Les tenants de la thèse de la vacance du pouvoir au sommet de l’Etat font remarquer que si l’article 70 n’est pas lié aux articles 73, 75 et 76 de la Constitution, la voie est alors ouverte à un mandat illimité du Chef de l’Etat en fonction. Car, tant que l’élection présidentielle ne serait pas organisée, il ne pourrait quitter le pouvoir. Cela s’est déjà produit dans ce pays en 1991, lorsqu’à l’expiration de son troisième mandat de 7 ans, le Président Mobutu Sese Seko Kuku Ngbendu Wa Za Banga posait comme préalable à son départ du pouvoir l’élection de son successeur. Or, de 1991 jusqu’à la prise du pouvoir par l’AFDL (Alliance des Forces Démocratiques pour la Libération du Congo) en 1997, il avait brillé par des manœuvres dilatoires pour ne pas organiser le scrutin présidentiel, alors qu’il n’était pas frappé par la limitation des mandats.

D’aucuns se demandent pourquoi, dans le cas d’espèce, la Majorité présidentielle a-t-elle laissé son autorité morale mener des consultations, pendant presque six mois, en prévision du dialogue, alors qu’un autre agenda, celui du raccourci de l’article 70 de la Constitution, était en chantier.
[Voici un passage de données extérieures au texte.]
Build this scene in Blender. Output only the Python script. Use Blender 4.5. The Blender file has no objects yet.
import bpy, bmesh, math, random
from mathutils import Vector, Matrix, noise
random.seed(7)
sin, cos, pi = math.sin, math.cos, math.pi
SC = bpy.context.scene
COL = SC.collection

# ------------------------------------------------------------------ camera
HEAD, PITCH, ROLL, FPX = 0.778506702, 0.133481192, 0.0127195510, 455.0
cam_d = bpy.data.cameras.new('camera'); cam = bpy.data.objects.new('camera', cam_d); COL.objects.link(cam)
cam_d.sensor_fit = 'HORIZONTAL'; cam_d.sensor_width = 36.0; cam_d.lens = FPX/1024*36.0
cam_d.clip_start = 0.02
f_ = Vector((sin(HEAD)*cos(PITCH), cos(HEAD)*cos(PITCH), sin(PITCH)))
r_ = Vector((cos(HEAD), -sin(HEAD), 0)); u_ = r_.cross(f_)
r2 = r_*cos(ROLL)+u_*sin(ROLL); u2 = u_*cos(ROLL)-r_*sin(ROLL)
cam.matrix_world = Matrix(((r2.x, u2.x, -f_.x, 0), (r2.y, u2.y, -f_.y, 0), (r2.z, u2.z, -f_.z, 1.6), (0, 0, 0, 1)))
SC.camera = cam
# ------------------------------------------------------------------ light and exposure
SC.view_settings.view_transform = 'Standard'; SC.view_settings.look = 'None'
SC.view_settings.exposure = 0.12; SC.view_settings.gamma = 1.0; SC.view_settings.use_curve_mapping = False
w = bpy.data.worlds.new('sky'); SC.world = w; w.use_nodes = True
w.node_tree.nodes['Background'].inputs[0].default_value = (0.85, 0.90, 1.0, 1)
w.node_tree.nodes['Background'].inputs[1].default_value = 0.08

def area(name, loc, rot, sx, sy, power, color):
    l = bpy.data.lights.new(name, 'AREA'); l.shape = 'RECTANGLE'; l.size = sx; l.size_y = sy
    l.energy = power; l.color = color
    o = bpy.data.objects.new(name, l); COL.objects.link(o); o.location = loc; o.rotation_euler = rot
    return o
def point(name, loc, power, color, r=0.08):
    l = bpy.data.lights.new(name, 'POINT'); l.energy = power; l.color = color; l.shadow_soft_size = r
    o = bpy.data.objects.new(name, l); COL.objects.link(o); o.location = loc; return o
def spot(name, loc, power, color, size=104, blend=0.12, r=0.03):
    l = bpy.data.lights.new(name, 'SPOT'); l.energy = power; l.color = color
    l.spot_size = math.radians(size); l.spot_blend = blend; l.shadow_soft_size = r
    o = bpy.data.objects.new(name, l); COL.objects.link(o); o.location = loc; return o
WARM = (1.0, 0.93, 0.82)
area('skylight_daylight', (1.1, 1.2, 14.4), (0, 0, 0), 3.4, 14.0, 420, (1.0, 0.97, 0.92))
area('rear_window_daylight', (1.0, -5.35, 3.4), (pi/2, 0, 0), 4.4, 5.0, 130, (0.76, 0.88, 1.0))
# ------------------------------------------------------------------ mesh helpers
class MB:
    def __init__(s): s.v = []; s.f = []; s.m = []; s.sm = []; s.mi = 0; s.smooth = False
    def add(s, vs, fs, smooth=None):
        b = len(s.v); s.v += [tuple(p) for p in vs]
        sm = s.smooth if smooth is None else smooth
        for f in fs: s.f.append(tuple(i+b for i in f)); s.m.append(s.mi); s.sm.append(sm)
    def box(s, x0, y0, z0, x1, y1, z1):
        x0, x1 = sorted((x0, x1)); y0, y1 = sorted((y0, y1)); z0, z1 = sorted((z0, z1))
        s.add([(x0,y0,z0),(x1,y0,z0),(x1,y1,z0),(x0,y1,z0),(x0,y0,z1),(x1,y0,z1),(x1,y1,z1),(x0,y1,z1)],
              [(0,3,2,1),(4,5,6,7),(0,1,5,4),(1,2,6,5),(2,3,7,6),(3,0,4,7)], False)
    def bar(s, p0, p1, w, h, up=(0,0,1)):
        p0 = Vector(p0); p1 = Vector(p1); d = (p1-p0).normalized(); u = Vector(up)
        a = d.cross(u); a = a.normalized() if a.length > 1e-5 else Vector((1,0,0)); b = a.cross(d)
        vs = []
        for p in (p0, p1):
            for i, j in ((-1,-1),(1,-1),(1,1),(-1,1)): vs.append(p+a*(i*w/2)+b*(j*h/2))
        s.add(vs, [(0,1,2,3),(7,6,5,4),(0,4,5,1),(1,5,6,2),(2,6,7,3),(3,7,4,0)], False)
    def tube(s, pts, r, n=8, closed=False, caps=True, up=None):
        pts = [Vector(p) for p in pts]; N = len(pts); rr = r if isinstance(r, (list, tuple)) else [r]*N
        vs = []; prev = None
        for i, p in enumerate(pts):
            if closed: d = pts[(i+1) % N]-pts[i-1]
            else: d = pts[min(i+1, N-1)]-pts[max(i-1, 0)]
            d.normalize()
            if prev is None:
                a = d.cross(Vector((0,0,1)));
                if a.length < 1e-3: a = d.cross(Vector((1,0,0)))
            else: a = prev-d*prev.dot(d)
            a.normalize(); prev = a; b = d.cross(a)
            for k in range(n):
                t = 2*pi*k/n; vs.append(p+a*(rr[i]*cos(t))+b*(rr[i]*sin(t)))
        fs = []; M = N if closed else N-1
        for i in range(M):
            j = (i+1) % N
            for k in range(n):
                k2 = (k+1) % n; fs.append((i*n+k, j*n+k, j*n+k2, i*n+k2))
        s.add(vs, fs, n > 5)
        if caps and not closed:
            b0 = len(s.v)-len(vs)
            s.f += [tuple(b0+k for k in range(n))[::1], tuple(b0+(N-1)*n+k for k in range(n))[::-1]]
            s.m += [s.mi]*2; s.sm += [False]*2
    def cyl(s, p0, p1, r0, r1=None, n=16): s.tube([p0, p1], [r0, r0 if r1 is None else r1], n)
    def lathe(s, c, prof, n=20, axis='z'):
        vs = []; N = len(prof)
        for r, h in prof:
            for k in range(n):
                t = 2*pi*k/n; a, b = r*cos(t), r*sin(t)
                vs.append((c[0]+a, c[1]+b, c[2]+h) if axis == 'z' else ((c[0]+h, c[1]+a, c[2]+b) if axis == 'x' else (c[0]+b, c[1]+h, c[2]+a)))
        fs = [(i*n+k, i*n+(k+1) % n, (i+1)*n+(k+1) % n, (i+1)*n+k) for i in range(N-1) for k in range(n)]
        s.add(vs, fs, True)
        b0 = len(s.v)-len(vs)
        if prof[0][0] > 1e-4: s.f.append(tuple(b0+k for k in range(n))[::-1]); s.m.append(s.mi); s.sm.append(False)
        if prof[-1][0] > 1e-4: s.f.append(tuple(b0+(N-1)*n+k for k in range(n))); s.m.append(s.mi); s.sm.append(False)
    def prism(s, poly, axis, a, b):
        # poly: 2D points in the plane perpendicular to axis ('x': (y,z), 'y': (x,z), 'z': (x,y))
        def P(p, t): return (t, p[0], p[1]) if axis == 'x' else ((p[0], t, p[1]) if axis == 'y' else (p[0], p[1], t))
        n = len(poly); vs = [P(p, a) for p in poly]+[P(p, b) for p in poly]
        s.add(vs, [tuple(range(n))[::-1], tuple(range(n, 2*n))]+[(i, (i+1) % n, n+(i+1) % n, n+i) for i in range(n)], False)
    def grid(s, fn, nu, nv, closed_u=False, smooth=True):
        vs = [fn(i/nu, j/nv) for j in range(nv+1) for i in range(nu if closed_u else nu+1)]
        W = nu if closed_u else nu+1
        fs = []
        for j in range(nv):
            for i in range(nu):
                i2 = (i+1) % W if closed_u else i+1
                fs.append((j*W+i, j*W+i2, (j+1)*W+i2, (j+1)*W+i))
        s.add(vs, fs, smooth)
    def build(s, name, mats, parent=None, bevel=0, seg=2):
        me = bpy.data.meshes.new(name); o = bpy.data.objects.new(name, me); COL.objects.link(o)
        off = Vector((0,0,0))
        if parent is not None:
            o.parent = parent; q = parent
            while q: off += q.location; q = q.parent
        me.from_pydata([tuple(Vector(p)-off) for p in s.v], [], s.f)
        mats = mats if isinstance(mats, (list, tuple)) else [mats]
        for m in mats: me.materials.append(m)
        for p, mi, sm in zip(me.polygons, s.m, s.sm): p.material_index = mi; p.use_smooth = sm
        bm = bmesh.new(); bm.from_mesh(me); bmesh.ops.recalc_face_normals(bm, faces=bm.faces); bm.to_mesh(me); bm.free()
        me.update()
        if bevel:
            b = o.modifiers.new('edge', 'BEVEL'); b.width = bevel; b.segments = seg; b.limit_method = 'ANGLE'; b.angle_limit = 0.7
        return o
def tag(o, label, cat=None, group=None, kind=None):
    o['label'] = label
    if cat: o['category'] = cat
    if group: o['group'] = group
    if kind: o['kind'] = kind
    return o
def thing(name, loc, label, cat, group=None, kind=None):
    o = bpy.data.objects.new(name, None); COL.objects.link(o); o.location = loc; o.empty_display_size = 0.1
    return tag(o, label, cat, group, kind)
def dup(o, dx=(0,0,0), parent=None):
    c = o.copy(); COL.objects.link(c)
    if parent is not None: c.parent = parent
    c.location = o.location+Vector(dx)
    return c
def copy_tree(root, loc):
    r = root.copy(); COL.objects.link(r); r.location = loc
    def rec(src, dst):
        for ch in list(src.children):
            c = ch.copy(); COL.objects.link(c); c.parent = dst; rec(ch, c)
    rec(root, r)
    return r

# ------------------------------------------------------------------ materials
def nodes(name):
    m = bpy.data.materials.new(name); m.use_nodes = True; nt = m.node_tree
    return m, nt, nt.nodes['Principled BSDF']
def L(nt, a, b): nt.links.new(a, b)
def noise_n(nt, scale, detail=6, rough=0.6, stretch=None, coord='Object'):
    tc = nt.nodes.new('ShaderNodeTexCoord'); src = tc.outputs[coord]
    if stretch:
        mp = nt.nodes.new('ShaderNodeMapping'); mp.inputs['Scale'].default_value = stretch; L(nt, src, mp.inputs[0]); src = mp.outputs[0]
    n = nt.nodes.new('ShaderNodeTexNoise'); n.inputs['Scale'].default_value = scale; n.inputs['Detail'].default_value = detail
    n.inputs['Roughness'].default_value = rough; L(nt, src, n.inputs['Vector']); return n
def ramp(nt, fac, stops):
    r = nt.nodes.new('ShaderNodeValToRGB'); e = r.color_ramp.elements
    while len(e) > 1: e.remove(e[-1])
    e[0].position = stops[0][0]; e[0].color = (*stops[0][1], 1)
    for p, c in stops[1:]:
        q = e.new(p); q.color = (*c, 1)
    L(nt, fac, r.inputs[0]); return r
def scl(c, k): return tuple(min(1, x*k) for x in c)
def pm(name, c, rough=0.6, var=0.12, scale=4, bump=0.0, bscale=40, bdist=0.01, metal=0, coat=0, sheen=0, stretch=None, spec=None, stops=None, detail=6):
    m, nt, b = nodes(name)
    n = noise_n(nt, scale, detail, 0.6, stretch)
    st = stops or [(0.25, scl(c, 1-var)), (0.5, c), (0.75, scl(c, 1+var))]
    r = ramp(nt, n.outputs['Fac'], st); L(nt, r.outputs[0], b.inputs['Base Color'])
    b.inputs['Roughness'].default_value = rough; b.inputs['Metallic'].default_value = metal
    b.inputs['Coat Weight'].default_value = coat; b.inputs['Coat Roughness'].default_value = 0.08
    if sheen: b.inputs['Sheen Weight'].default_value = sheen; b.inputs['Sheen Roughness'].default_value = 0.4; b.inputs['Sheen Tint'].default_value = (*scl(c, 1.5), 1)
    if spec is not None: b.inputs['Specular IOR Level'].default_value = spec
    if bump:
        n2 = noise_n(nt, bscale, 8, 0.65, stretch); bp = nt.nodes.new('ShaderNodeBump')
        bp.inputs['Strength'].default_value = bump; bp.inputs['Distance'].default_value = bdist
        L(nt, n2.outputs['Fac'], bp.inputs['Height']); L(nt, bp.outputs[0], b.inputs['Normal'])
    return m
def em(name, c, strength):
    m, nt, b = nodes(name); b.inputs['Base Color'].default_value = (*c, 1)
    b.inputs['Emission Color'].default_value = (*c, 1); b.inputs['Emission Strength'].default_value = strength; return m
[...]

Quel serait encore l’objet du dialogue, si la Cour Constitutionnelle tranche que le Chef de l’Etat en fonction peut demeurer à son poste jusqu’à l’élection du nouveau Président de la République ? Quel crédit pourrait-on encore accorder à un calendrier électoral réaménagé, si le Président de la République en exercice est assuré de prolonger indéfiniment son mandat tant que le processus électoral serait bloqué ?

Toutes ces interrogations exigent d’être examinées à la loupe, car nul ne peut prévoir les effets des frustrations susceptibles de découler d’une fin de mandat aux contours flous.